Given information
<<<<

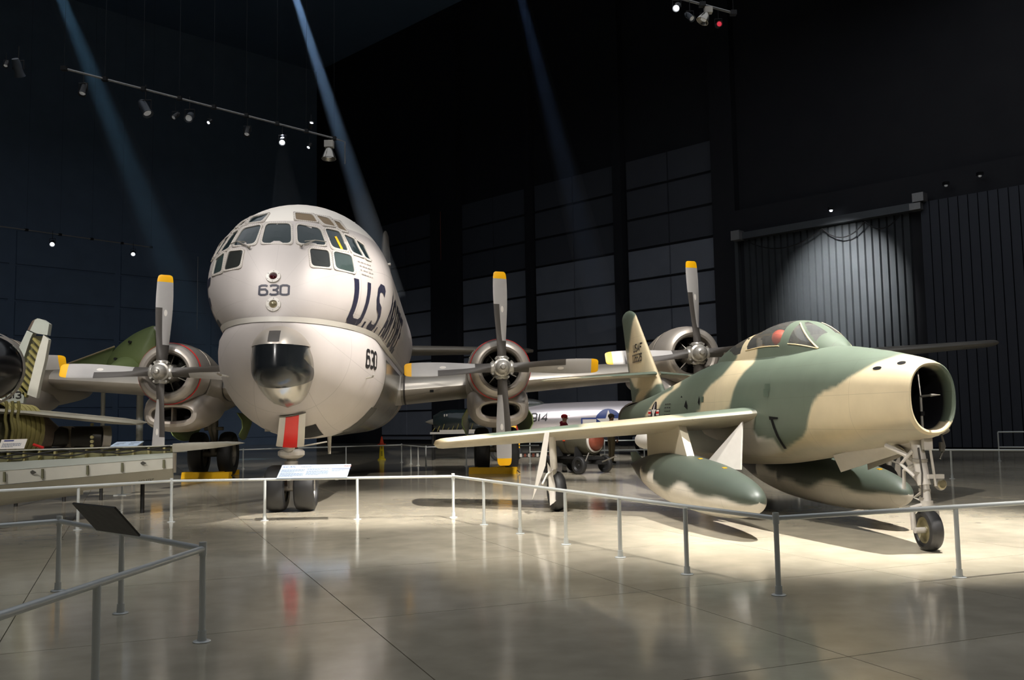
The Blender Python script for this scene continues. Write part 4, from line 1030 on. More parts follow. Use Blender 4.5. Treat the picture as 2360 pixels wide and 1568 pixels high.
# cockpit: tub, seat, orange helmet-like head rest, instrument coaming
t = MB(); t.box((0, 3.6, 2.50), (.44, 1.9, .08)); t.box((0, 4.75, 2.72), (.5, .06, .36)); t.build('cockpit_floor', 'cockpit_dark', fighter)
t = MB(); t.box((0, 4.30, 2.68), (.36, .12, .42)); t.box((0, 4.1, 2.56), (.36, .4, .08)); t.box((-.17, 4.17, 2.66), (.04, .3, .16)); t.box((.17, 4.17, 2.66), (.04, .3, .16)); seat = t.build('ejection_seat', 'cockpit_dark', fighter)
t = MB(); t.ell((-.04, 3.98, 2.83), (.13, .15, .14), 20, 12); lab(t.build('head_rest', 'seat_orange', fighter), 'orange red head rest under the canopy')
t = MB(); t.ell((0, 2.75, 2.62), (.30, .34, .16), 20, 10); t.build('instrument_coaming', 'cockpit_dark', fighter)
t = MB(); t.box((-.1, 4.50, 2.70), (.22, .05, .30)); t.box((-.16, 4.55, 2.74), (.05, .05, .3)); t.build('seat_rails', 'gear_grey', fighter)
# wings
def fw(x):      # x = distance from centreline
    s = (x - .55) / 4.75
    return (3.40 + s * 4.05, lerp(3.2, 1.75, s), 1.66 - .45 * s, lerp(.095, .115, s))
def paint_wing(p):
    x = abs(p.x); le, ch, z, tc = fw(max(.55, x)); up = (p.z - (z - .012)) / (.05 * tc * ch * 5); c = (p.y - le) / ch
    if p.z < z - .085 * c * ch - .004: return GRY
    xx = x + .12 * math.sin(p.y * 2.3); sm = lambda a: max(0, min(1, .5 + (xx - a) / .10))
    k = sm(1.55) * (1 - sm(2.95)) + sm(4.45); w_ = mixc(GRN, TAN, k)
    return mixc(w_, rgb(206, 200, 184), .6) if c < .006 else w_
TN = {-1: FI @ atz(1751, 1159, .50), 1: FI @ atz(2094, 1141, .50)}
print('TANKS', TN, FI @ atz(1440, 1060, .75))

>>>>

What you have to do
Extract all the data above exactly, excluding every picture.

Solution for this task
The Blender Python script for this scene continues. Write part 4, from line 1030 on. More parts follow. Use Blender 4.5. Treat the picture as 2360 pixels wide and 1568 pixels high.
# cockpit: tub, seat, orange helmet-like head rest, instrument coaming
t = MB(); t.box((0, 3.6, 2.50), (.44, 1.9, .08)); t.box((0, 4.75, 2.72), (.5, .06, .36)); t.build('cockpit_floor', 'cockpit_dark', fighter)
t = MB(); t.box((0, 4.30, 2.68), (.36, .12, .42)); t.box((0, 4.1, 2.56), (.36, .4, .08)); t.box((-.17, 4.17, 2.66), (.04, .3, .16)); t.box((.17, 4.17, 2.66), (.04, .3, .16)); seat = t.build('ejection_seat', 'cockpit_dark', fighter)
t = MB(); t.ell((-.04, 3.98, 2.83), (.13, .15, .14), 20, 12); lab(t.build('head_rest', 'seat_orange', fighter), 'orange red head rest under the canopy')
t = MB(); t.ell((0, 2.75, 2.62), (.30, .34, .16), 20, 10); t.build('instrument_coaming', 'cockpit_dark', fighter)
t = MB(); t.box((-.1, 4.50, 2.70), (.22, .05, .30)); t.box((-.16, 4.55, 2.74), (.05, .05, .3)); t.build('seat_rails', 'gear_grey', fighter)
# wings
def fw(x):      # x = distance from centreline
    s = (x - .55) / 4.75
    return (3.40 + s * 4.05, lerp(3.2, 1.75, s), 1.66 - .45 * s, lerp(.095, .115, s))
def paint_wing(p):
    x = abs(p.x); le, ch, z, tc = fw(max(.55, x)); up = (p.z - (z - .012)) / (.05 * tc * ch * 5); c = (p.y - le) / ch
    if p.z < z - .085 * c * ch - .004: return GRY
    xx = x + .12 * math.sin(p.y * 2.3); sm = lambda a: max(0, min(1, .5 + (xx - a) / .10))
    k = sm(1.55) * (1 - sm(2.95)) + sm(4.45); w_ = mixc(GRN, TAN, k)
    return mixc(w_, rgb(206, 200, 184), .6) if c < .006 else w_
TN = {-1: FI @ atz(1751, 1159, .50), 1: FI @ atz(2094, 1141, .50)}
print('TANKS', TN, FI @ atz(1440, 1060, .75))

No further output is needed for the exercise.